Aim of the task: Lines containing the string "script" are to be counted; report only how many there are.

Given entries:
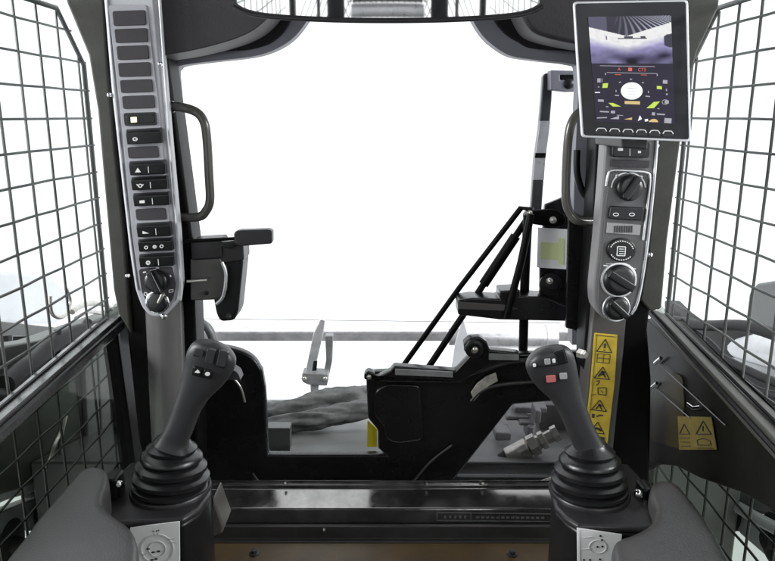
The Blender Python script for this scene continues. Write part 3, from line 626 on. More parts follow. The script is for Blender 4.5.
# ================================================================== LEFT SWITCH PANEL
YS = 1.03
sp = thing('switch_panel', 'tall grey strip of black rocker switches and two knobs on the left post', 'switch panel', tuple(aY(140, 160, YS)))
bez = rnd([(100, -40), (151, -40), (160, 60), (168, 150), (176, 235), (179, 285), (176, 303), (165, 317), (152, 318), (142, 309), (135, 290), (129, 250), (121, 180), (111, 90)], [0, 0, 0, 0, 0, 4, 6, 8, 8, 8, 5, 0, 0, 0])
plate('bezel', bez, YS, .035, M['bezel'], sp, bev=.004, seg=3)
inn = rnd([(107.5, 5), (146.5, 5), (158, 100), (171, 240), (175, 285), (171, 302), (160, 310), (150, 309), (143, 298), (139, 284), (132, 235), (120, 110)], 3)
plate('inner_panel', inn, YS - .002, .006, mat('bezel_light_grey', (.36, .355, .39), .45, bump=.3, bscale=500), sp, bev=.001)
# bright side trims
tube('edge_trim', [aY(x, y, YS - .001) for x, y in ((157, -40), (164, 60), (171, 150), (178, 235), (181.5, 285), (180, 300))], .0022, mat('pale_trim', (.55, .55, .57), .3), sp, n=8, smooth=3)
tube('edge_trim', [aY(x, y, YS - .001) for x, y in ((104, -40), (113, 70), (122, 160), (131, 240), (138, 290))], .0016, mat('mid_trim', (.36, .36, .38), .35), sp, n=8, smooth=3)
slots = [(112, 146, 10, 26, 0), (114, 148, 28, 43, 0), (116, 149, 45, 60, 0), (117.5, 151, 62, 77, 0), (119.5, 153, 79, 93, 0), (121.5, 155, 95, 109, 0), (123, 156.5, 112, 126, 2), (126, 159, 128, 144, 1), (127, 159, 146, 158.5, 0),
         (129, 163, 160, 175, 1), (131, 165, 176, 190, 1), (133, 167, 192, 206, 1), (135, 166.5, 208, 220.5, 0), (136.5, 168.5, 222, 237, 1), (138, 170, 238, 251.5, 1), (139, 171, 253, 267, 1)]
for i, (x0, x1, y0, y1, kd) in enumerate(slots):
    sk = -.9
    q = rnd([(x0, y0 + 1.2), (x1 - 1.2, y0), (x1, y1 - 1), (x0 + 1.4, y1)], 2.2, 3)
    if kd == 0:
        plate('blank_cover', q, YS - .0038, .006, M['blank'], sp, bev=.0008)
    elif kd == 2:
        o = plate('indicator_switch', q, YS - .0045, .006, M['key'], sp, bev=.0008)
        plate('rim', rnd([(x0 + 2.5, y0 + 3.5), (x1 - 3, y0 + 2), (x1 - 2, y1 - 3), (x0 + 4, y1 - 2)], 3), YS - .0065, .003, M['plastic_d'], o, bev=.0008)
        plate('lamp', [(130.5, 117.3), (136.3, 116.9), (136.7, 122.3), (130.9, 122.7)], YS - .0078, .002, M['lampy'], o, bev=.0003)
    else:
        # wedge shaped rocker, thick at its lower edge
        bm = bmesh.new(); ext = 1.6
        top = [aY(x0, y0 + 1.5, YS - .005), aY(x1 + ext, y0 - .5, YS - .005)]; ridge = [aY(x0 - .3, y0 + .28 * (y1 - y0) + 1, YS - .017), aY(x1 + ext + .6, y0 + .22 * (y1 - y0), YS - .017)]
        bot = [aY(x0 + 1, y1 + .6, YS - .010), aY(x1 + ext + .6, y1 - .9, YS - .010)]
        bk = Vector((0, .012, 0)); L_ = [top[0], ridge[0], bot[0], bot[0] + bk, top[0] + bk]; R_ = [top[1], ridge[1], bot[1], bot[1] + bk, top[1] + bk]
        a = [bm.verts.new(p) for p in L_]; b = [bm.verts.new(p) for p in R_]
        bm.faces.new(a); bm.faces.new(list(reversed(b)))
        for k in range(5): bm.faces.new((a[k], b[k], b[(k + 1) % 5], a[(k + 1) % 5]))
        o = link('rocker_switch', bm, M['key'], sp, bev=.0012)
        cx = x0 + 9; cyy = y0 + .66 * (y1 - y0) + .6; Yk = YS - .0155; bm = bmesh.new()
        if i == 7: ring_px(bm, cx, cyy, 2.6, 2, 1, Yk, .0008, 12); line_px(bm, [(cx + 1, cyy - 1.6), (cx + 1, cyy + 2)], 1, Yk)
        elif i == 9: add_plate(bm, [(cx - .4, cyy - 2.6), (cx + 2.8, cyy + 1.8), (cx - 3, cyy + 2)], Yk, .0008)
        elif i == 10: ring_px(bm, cx, cyy, 2.2, 2, .9, Yk, .0008, 10); line_px(bm, [(cx - 3.4, cyy - 1.5), (cx - 2, cyy)], .9, Yk); line_px(bm, [(cx + 3.4, cyy - 1.5), (cx + 2, cyy)], .9, Yk)
        elif i == 11: add_plate(bm, [(cx - 2.6, cyy - 1.2), (cx + 2.4, cyy - 1.5), (cx + 2.6, cyy + 1.2), (cx - 2.4, cyy + 1.5)], Yk, .0008)
        elif i == 13: add_plate(bm, [(cx - 3, cyy - 1.5), (cx + 3.4, cyy + .9), (cx - 3, cyy + 1.4)], Yk, .0008)
        elif i == 14:
            for dx in (-1, 7.5, 14.5): ring_px(bm, cx + dx, cyy - dx * .08, 2, 1.8, .8, Yk, .0008, 10)
            line_px(bm, [(cx + 5.3, cyy - .5), (cx + 9.8, cyy - .9)], .8, Yk)
        else: ring_px(bm, cx, cyy, 2.2, 2.2, .9, Yk, .0008, 12); line_px(bm, [(cx, cyy - 1.2), (cx, cyy + 1.2)], .8, Yk)
        link('switch_symbol', bm, M['whitei'], o)
        if i in (10, 11, 13, 15, 9):
            bm = bmesh.new(); line_px(bm, [(cx + 10, cyy - 4), (cx + 10.6, cyy + 2.5)], .6, Yk); link('switch_line', bm, M['inkg'], o)
# knobs at the foot of the strip
plate('knob_plate', rnd([(138.5, 269), (172, 267), (175.5, 285), (172, 301), (160, 308.5), (149, 307), (141.5, 292)], 3), YS - .0045, .004, M['blank'], sp, bev=.0008)
def knob(cx, cy_, rpx, Y, m1, parent, ang=0, chrome_ring=False, bar=True, name='knob'):
    c = aY(cx, cy_, Y); k = mpp(cx, cy_, Y); r = rpx * k; ax = Vector((0, -1, .12)).normalized()
    o = lathe(name, c, ax, [(0, r), (.003, r * 1.02), (.007, r * .98), (.009, r * .9), (.0095, r * .6), (.0096, .0001)], m1, parent, n=36)
    if chrome_ring: lathe('knob_ring', c - ax * .0008, ax, [(0, r * 1.16), (.0022, r * 1.16), (.003, r * 1.1), (.0025, r * 1.0)], M['silver'], o, n=36)
    if bar:
        bm = bmesh.new(); R = Matrix.Rotation(ang, 3, 'Y'); add_box(bm, c + ax * .0125, (r * .52, .012, r * 1.95), R); bb = link('grip_bar', bm, m1, o, bev=.0022, seg=3)
        bm = bmesh.new(); add_box(bm, c + ax * .0172 + R @ Vector((0, 0, r * .45)), (r * .09, .0012, r * .8), R); link('pointer', bm, M['whitei'], o)
    return o
knob(157, 281, 11.5, YS - .006, M['key'], sp, math.radians(-22))
ks = lathe('ignition_lock', aY(158, 302, YS - .006), Vector((0, -1, .12)), [(0, .016), (.004, .016), (.006, .0145), (.007, .0125), (.007, .0001)], M['key'], sp, n=36)
lathe('lock_ring', aY(158, 302, YS - .0065), Vector((0, -1, .12)), [(0, .0178), (.003, .0178), (.004, .0165)], M['chrome'], ks, n=36)
bm = bmesh.new(); add_box(bm, aY(161, 298, YS - .02), (.0035, .012, .016), Matrix.Rotation(.5, 3, 'Y')); link('key_slot', bm, M['zinc'], ks, bev=.001)
bm = bmesh.new()
line_px(bm, [(143, 272.5), (146, 272)], 1.4, YS - .0052); line_px(bm, [(156, 267.5), (159, 268)], 1.2, YS - .0052); line_px(bm, [(170, 275), (171, 277)], 1.3, YS - .0052)
line_px(bm, [(169, 290), (173, 289.5), (173, 292), (169, 292.5), (169, 290)], .7, YS - .0052); ring_px(bm, 145.5, 294, 2, 2, .8, YS - .0052, .0005, 10); line_px(bm, [(150, 271), (156, 269)], .5, YS - .0052)
link('printed_mark', bm, M['whitei'], sp)
for x, y in ((110, 95), (128, 275.5), (160.5, 64)): lathe('screw', aY(x, y, YS + .004), Vector((0, -1, 0)), [(0, .0032), (.004, .0032), (.006, .0018), (.0062, .0001)], M['chrome'], sp, n=14)
lathe('screw', aY(164, 316, YS - .002), Vector((0, -1, 0)), [(0, .005), (.003, .005), (.005, .003), (.0052, .0001)], M['chrome'], sp, n=14)

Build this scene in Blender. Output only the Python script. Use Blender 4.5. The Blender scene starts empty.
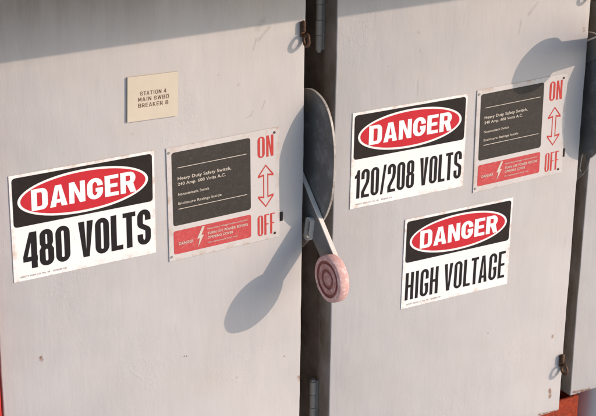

Solution to this exercise: 2